Arnold Schoenberg
Arnold Franz Walter Schönberg (September 13, 1874, Vienna, Austria – July 13, 1951, Los Angeles, USA) was an Austrian composer and music teacher. He was one of the early experimenters to explore the idea of atonality. Schönberg is especially known for his concept of "12-note" or "serial" music, (a form that Charles Ives had earlier experimented with) and used it in most of his later works. At the end of World War I he taught in Vienna and Berlin, until exiled by the Nazi government in 1933. He settled in California in 1934, having anglicised the spelling of his name, started teaching at UCLA in 1936. and took US nationality in 1941.
He taught John Cage and later described Cage as "not a composer, but an inventor - of genius".
His influential piece Pierrot Lunaire (1912) developed the idea of Sprechgesang, a spoken singing.

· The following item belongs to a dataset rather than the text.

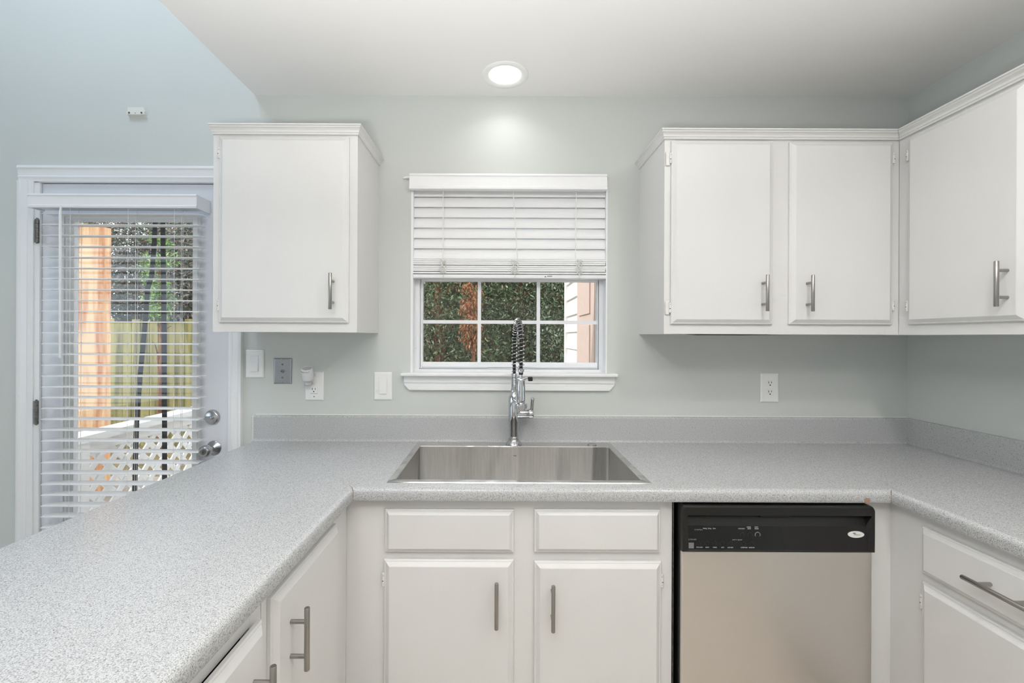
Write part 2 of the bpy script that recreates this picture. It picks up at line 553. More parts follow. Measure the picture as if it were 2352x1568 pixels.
for (x0, x1, z0, z1) in ((-1.950, GX0, 0.215, 1.918), (GX1, -1.338, 0.215, 1.918), (GX0, GX1, 0.215, GZ0), (GX0, GX1, GZ1, 1.918)):
    lf.box(x0, x1, -0.008, 0.006, z0, z1)
for (x0, x1, z0, z1) in ((-1.946, -1.934, 0.219, 1.914), (-1.356, -1.342, 0.219, 1.914), (-1.934, -1.356, 0.219, 0.230), (-1.934, -1.356, 1.904, 1.914)):
    lf.box(x0, x1, -0.013, -0.008, z0, z1)
BD = 0.0135
vs_ = []
for (i_, y_) in ((0.0, -0.008), (0.004, -0.008), (BD, 0.012), (BD, 0.016), (0.0, 0.016)):
    for (a, b_) in ((GX0 + i_, GZ0 + i_), (GX1 - i_, GZ0 + i_), (GX1 - i_, GZ1 - i_), (GX0 + i_, GZ1 - i_)):
        vs_.append((a, y_, b_))
lf.add(vs_, [(4 * k_ + j_, 4 * k_ + (j_ + 1) % 4, 4 * ((k_ + 1) % 5) + (j_ + 1) % 4, 4 * ((k_ + 1) % 5) + j_) for k_ in range(5) for j_ in range(4)])
lf.build('lite_frame', M['trim'], door)
MB().box(GX0, GX1, 0.0165, 0.0205, GZ0, GZ1).build('glass_pane', M['glass'], door)
for hz in (1.838, 1.033, 0.20):
    h = MB()
    h.box(-2.072, -2.052, -0.007, -0.004, hz - 0.050, hz + 0.050)
    for k in range(5):
        h.cyl((-2.054, -0.012, hz - 0.052 + 0.021 * k), (-2.054, -0.012, hz - 0.0325 + 0.021 * k), 0.0075, n=14)
    h.cyl((-2.054, -0.012, hz - 0.056), (-2.054, -0.012, hz + 0.057), 0.004, n=10)
    h.build('hinge', M['hinge'], door)
# deadbolt
db = MB()
db.lathe((-1.2825, 0.006, 1.0128), (0, -1, 0), [(0, 0.034), (0.004, 0.034), (0.012, 0.029), (0.014, 0.026), (0.016, 0.0)], 28, absolute=True)
dbo = db.build('deadbolt', M['satin'], door)
tt = MB()
tt.rbox(-1.2825 - 0.022, -1.2825 + 0.016, -0.030, -0.009, 1.0128 - 0.006, 1.0128 + 0.006, 0.005, 3)
tt.build('thumb_turn', M['satin'], dbo)
kn = MB()
kn.lathe((-1.276, 0.006, 0.875), (0, -1, 0), [(0, 0.033), (0.003, 0.033), (0.010, 0.027), (0.014, 0.018), (0.018, 0.013), (0.034, 0.0125), (0.040, 0.020), (0.050, 0.0255), (0.062, 0.0265), (0.070, 0.024), (0.076, 0.019), (0.0775, 0.0)], 28, absolute=True)
kno = kn.build('door_knob', M['satin'], door)
kc = MB()
kc.lathe((-1.276, -0.0715, 0.875), (0, -1, 0), [(0, 0.012), (0.002, 0.012), (0.002, 0.009), (0.001, 0.008), (0.001, 0.0)], 20, absolute=True)
kc.box(-1.2775, -1.2745, -0.0745, -0.072, 0.870, 0.880)
kc.build('key_cylinder', M['hinge'], kno)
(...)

Zappa and Arnold Schönberg
Arnold Schönberg is named in the list of influences inside the sleeve of Zappa's debut album "Freak Out!" (1966) under the heading: "These People Have Contributed Materially In Many Ways To Make Our Music What It Is. Please Do Not Hold It Against Them".
Zappa discussed Pierrot Lunaire in Interview by Bob Marshall (1988).
Zappa about Arnold Schönberg
"I've heard a lot of that kind of music and there are always things in in that crack me up. There are things in Schoenberg that are equally funny as the words to Wooly Bully, but don't tell him that." - Frank Zappa in Shut Up And Play Your Guitar , Interview by John Dalton, Guitar Player Magazine, May-June 1979.
"I've only heard four or five pieces by Schoenberg that I can enjoy listening to. There's the Septet, and then there's the suite of pieces for orchestra, the one that has "Summer Morning by the Lake" as one of the movements. I think that's really nice. And Begleitungsmusik: is a parody of motion picture music. I like that. But there's very little else by Schoenberg that I appreciate." - Frank Zappa in The Mother Of All Interviews (Part 2), Interview by Don Menn, 1992.
"Things like "The Jazz Discharge Party Hats" or "The Dangerous Kitchen". I would say there's nothing else in rock 'n' roll or in any other medium that resembles those two songs. You mentioned Scott Walker writing rock songs within the tradition of Schoenberg, but I haven't heard those. But "The Jazz Discharge Party Hats" does come close to Schönberg, with its jazz accompaniment to a Sprechgesang (speech-song) text presentation. In it, the melody and the words were improvised and the arrangement built around that in the studio. And in "Dangerous Kitche"n, the lyrics were written but the pitched recitation was something that was done free-form on stage, with the band following." - Frank's Wild Years, '93, By Joe Jackson, RCD, No.12, 1993.